At the age of sixteen, Mohr joined the seminary of Kremsmünster Abbey in Upper Austria. Later on, he returned to Salzburg to train for priesthood at the city's lyceum. At the time, a special request for permission had to be sent directly to the pope if someone born out of wedlock wanted to become priest. Thankfully, the permission was granted and Mohr was ordained priest in 1815.
Friend
The second man on the stained-glass windows is Franz Gruber. He was born in Hochburg-Ach, approximately twenty-five kilometres North from Oberndorf, in 1787. As a boy, he worked with his father as a weaver.
However, to his father’s initial dismay, his great passion was music, which he pursued secretly in the organ loft of the local church with the help of a parishioner. Later on, he became a music teacher at Arnsdorf, just a few kilometres away from Oberndorf, where he also got married. It was during these years that Franz Gruber became a friend of Joseph Mohr.
The Hymn
So, what led both men to write one of the most famous Christmas hymns of all times?
It all started a few hours before the midnight mass of Christmas 1818, when Joseph Mohr made a shocking discovery: the organ of his church was not working. This was a major setback as music formed a vital part of Christmas celebrations, just as it is today.
After a few last minute rehearsals, Gruber performed Stille Nacht with the choir during Christmas mass right as it is today.
Mohr could only pray for a miracle. Suddenly, he was reminded of a poem about the nativity that he had written some time before. After rummaging in his documents, Joseph Mohr finally found it, dashed to Gruber’s house and asked: “Would you be able to compose a melody for these lyrics?”
Time was short, yet Franz Gruber succeeded in providing the words with a suitable melody to be played with a guitar. And so, after a few last minute rehearsals, Gruber performed Stille Nacht with the choir during Christmas mass right as it is today.
Providence
After Christmas, a repairman from a nearby valley came to fix the organ. When he asked Franz Gruber if he could test it, the musician spontaneously played Stille Nacht.

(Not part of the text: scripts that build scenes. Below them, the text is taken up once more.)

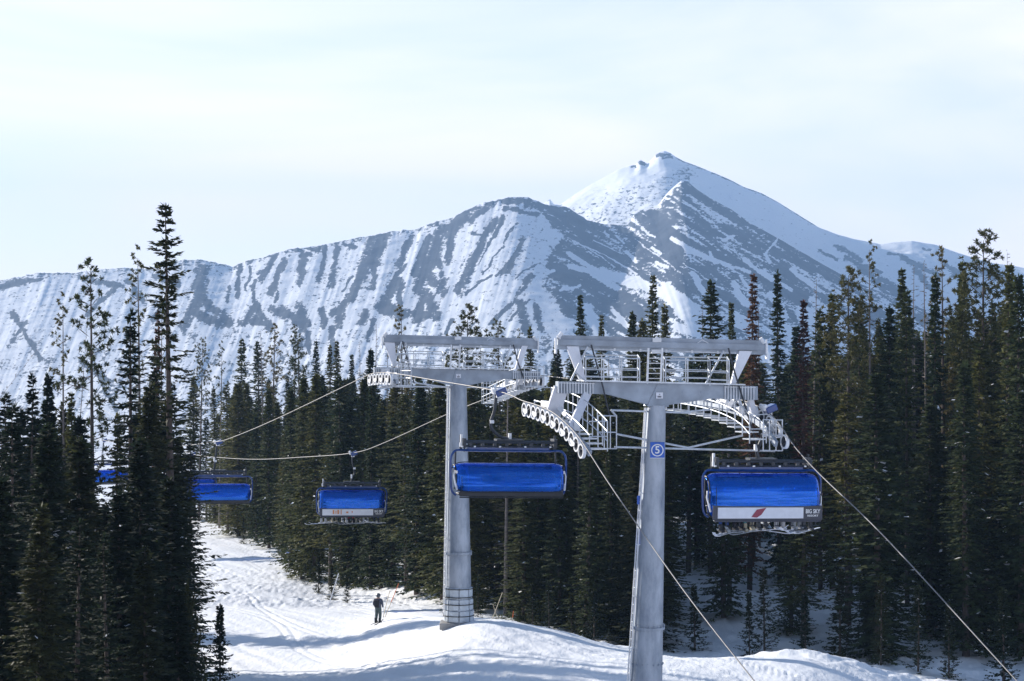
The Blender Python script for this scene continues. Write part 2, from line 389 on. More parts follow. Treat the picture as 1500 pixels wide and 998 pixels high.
ROCK = [(295, 395, 291, 440, 26), (292, 430, 268, 476, 18), (292, 435, 334, 470, 18), (285, 460, 320, 474, 16),
 (352, 388, 346, 436, 9), (366, 392, 360, 428, 5), (336, 420, 333, 442, 7), (373, 412, 370, 442, 6),
 (407, 372, 382, 412, 12), (418, 380, 396, 432, 10), (405, 428, 402, 443, 6), (388, 396, 378, 402, 8),
 (446, 372, 440, 415, 13), (430, 364, 452, 372, 12), (452, 362, 470, 366, 8), (478, 362, 468, 412, 8), (494, 366, 486, 420, 11), (505, 358, 520, 362, 8),
 (546, 350, 530, 400, 20), (538, 390, 515, 438, 16), (520, 432, 490, 460, 14), (515, 402, 500, 426, 4), (500, 455, 495, 478, 14),
 (372, 449, 354, 474, 13), (372, 449, 394, 478, 14), (365, 468, 385, 474, 12), (398, 452, 420, 466, 12), (412, 456, 452, 474, 16), (440, 448, 446, 482, 18), (470, 455, 474, 478, 11), (535, 458, 530, 475, 12), (484, 480, 488, 530, 9), (450, 485, 456, 520, 8), (545, 470, 540, 500, 8),
 (560, 346, 546, 384, 28), (552, 378, 543, 424, 12), (604, 345, 582, 388, 12), (592, 388, 566, 420, 8), (630, 348, 606, 402, 12), (583, 410, 562, 440, 16),
 (648, 338, 628, 392, 24), (626, 385, 614, 425, 20), (622, 395, 648, 425, 22), (640, 380, 650, 415, 12), (578, 418, 560, 446, 14), (588, 418, 584, 452, 10), (622, 428, 612, 470, 18), (625, 430, 638, 462, 18), (556, 450, 592, 462, 18), (600, 458, 640, 466, 12), (664, 332, 656, 386, 14), (668, 325, 690, 318, 16), (655, 345, 640, 330, 10),
 (704, 358, 672, 425, 17), (690, 395, 676, 420, 14), (692, 342, 716, 346, 8), (724, 322, 706, 354, 15), (738, 318, 724, 346, 7), (700, 304, 650, 336, 16), (720, 296, 690, 324, 12), (758, 326, 742, 345, 3), (766, 352, 745, 396, 12), (756, 372, 738, 400, 9), (745, 385, 728, 404, 5), (722, 402, 682, 430, 5), (735, 330, 700, 385, 3), (752, 335, 708, 402, 3), (778, 404, 755, 436, 10), (762, 430, 722, 474, 5), (748, 440, 716, 476, 4), (775, 440, 745, 470, 4), (790, 385, 752, 408, 3),
 (735, 292, 790, 300, 14), (742, 306, 788, 314, 9), (790, 300, 812, 330, 12), (760, 445, 775, 490, 16), (785, 448, 790, 480, 12), (660, 468, 655, 490, 8), (700, 470, 690, 480, 6),
 (120, 408, 180, 420, 10), (170, 420, 130, 460, 8), (185, 410, 210, 440, 10), (0, 420, 60, 408, 10), (20, 458, 58, 525, 10), (40, 470, 20, 500, 6), (230, 405, 262, 420, 10), (240, 440, 225, 470, 8), (120, 530, 160, 560, 10), (150, 560, 170, 600, 8)]
SNOW = [(985, 350, 1012, 367, 8), (1005, 364, 1050, 384, 8), (1048, 382, 1098, 398, 6), (880, 402, 935, 414, 16), (930, 412, 1000, 436, 14), (975, 425, 1040, 475, 24), (1000, 450, 1060, 520, 24), (835, 372, 852, 384, 9), (836, 392, 868, 398, 9), (845, 380, 880, 402, 8), (868, 402, 905, 424, 9), (886, 340, 892, 345, 4), (903, 346, 915, 356, 3), (919, 368, 930, 384, 5), (840, 352, 886, 374, 2.2), (886, 374, 934, 402, 2.5), (860, 362, 900, 392, 2), (870, 352, 912, 372, 1.6), (940, 335, 960, 348, 4), (990, 333, 1005, 336, 4), (955, 362, 968, 372, 4), (962, 385, 978, 392, 4), (1015, 400, 1030, 430, 9), (1040, 370, 1044, 382, 5), (1075, 345, 1060, 352, 5), (1090, 380, 1130, 410, 6), (1110, 395, 1160, 425, 6), (1075, 415, 1090, 445, 8), (1130, 430, 1150, 465, 9), (1160, 395, 1200, 425, 6), (1120, 372, 1128, 385, 5), (1190, 440, 1230, 470, 12), (1225, 430, 1260, 460, 10), (798, 445, 812, 462, 18), (812, 462, 850, 478, 10), (858, 450, 880, 490, 16), (897, 452, 918, 478, 7), (800, 400, 812, 396, 6), (822, 425, 850, 418, 4), (800, 460, 805, 520, 18), (1180, 460, 1250, 520, 26), (1040, 500, 1120, 520, 20), (800, 338, 812, 352, 12), (1140, 350, 1120, 372, 3), (1085, 405, 1110, 440, 4), (930, 350, 990, 395, 2), (1000, 385, 1060, 425, 2)]
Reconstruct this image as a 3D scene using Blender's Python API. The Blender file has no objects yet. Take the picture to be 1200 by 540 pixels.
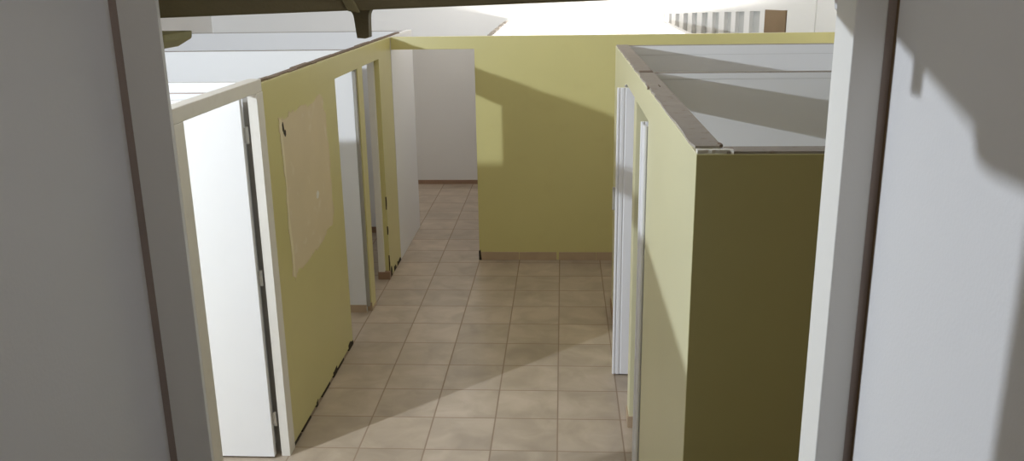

The repairman was so moved by the carol that he asked if he could take the music sheet back to his parish.
Soon, Stille Nacht spread like wildfire in the German-speaking lands, without Gruber and Mohr knowing anything about it. A few years later, Stille Nacht even reached the Protestant King of Prussia, Friedrich-Wilhelm IV, during a performance at the imperial church of Berlin. The king was so moved by the carol that he ordered it to be played in all the parishes of his empire.
However, when he asked who was the author of the carol, no name could be given to him. The king thus ordered an investigation to be made. Less than a year later, the investigators contacted St. Peter's monastery in Salzburg. This was the monastery where Franz Gruber's son was in fact a choirboy. And naturally, he was able to unveil the mystery. This is how Franz Gruber and Joseph Mohr were discovered.
The fame of the carol continued to grow even after their death. Today, it is sung in over a hundred and twenty languages all around the world.
Similarly to Joseph Mohr who couldn’t use his broken organ for the Christmas midnight mass, another Joseph couldn’t find a suitable place for his pregnant wife in Bethlehem eighteen centuries earlier. Finally, just as God, gave Mohr a solution that would eventually bless the whole world, the same Divine Providence also led Joseph and Mary to a barn, where she would give birth to the Son of God, the Saviour and King Jesus Christ.